Bayview Ridge was first proposed in 1997. The development west of Burlington would house an additional 3,000 people, including an urban village of sorts in this rural community.It's on a prime piece of real estate for Skagit County, out of the flood plain, away from farm land and zoned for both residential and industrial uses.

"It would be an economic engine for Skagit County," said county planning director Dale Pernula.

The idea is to build a sustainable community while expanding the nearby port. Supporters say it would create an economic hub that would bring in much needed tax revenue and awaken this sleepy bedroom community.

"Right now we're becoming more of a commuter community," said Pernula. "We want to capture more of those jobs here in Skagit County."

But the project is facing opposition from neighbors who say it would cost taxpayers millions in infrastructure, specifically, a new school. Meantime, a city just across I-5 is ready and willing to welcome that kind of development.

"I can see where Sedro-Wooley will be the biggest city in Skagit County," said the city's mayor, Mike Anderson.

Sedro-Wooley is an old west kind of town that is making moves to modernize. Mayor Anderson showed off the city's new fire station Monday, financed with a FEMA grant.

"We put it toward the north end of town because that's where the growth will be," he said.

According to Anderson, there is no reason to build near Burlington when his town is ready to go with the new fire station, sewers, roads and more than 200 developable acres.

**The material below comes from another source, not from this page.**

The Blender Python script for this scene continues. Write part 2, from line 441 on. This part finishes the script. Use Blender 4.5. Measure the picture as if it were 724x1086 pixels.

"We have all the infrastructure. It just doesn't make sense to go develop something else and have it cost more money for the taxpayers."

The nearly two decades old debate continues, but the push is on to have a decision by the end of this year.

An important zoning vote is scheduled for Skagit County commissioners at 2 p.m. Tuesday.  A "no" vote could further delay the project and be detrimental for developers partial to the current proposed location.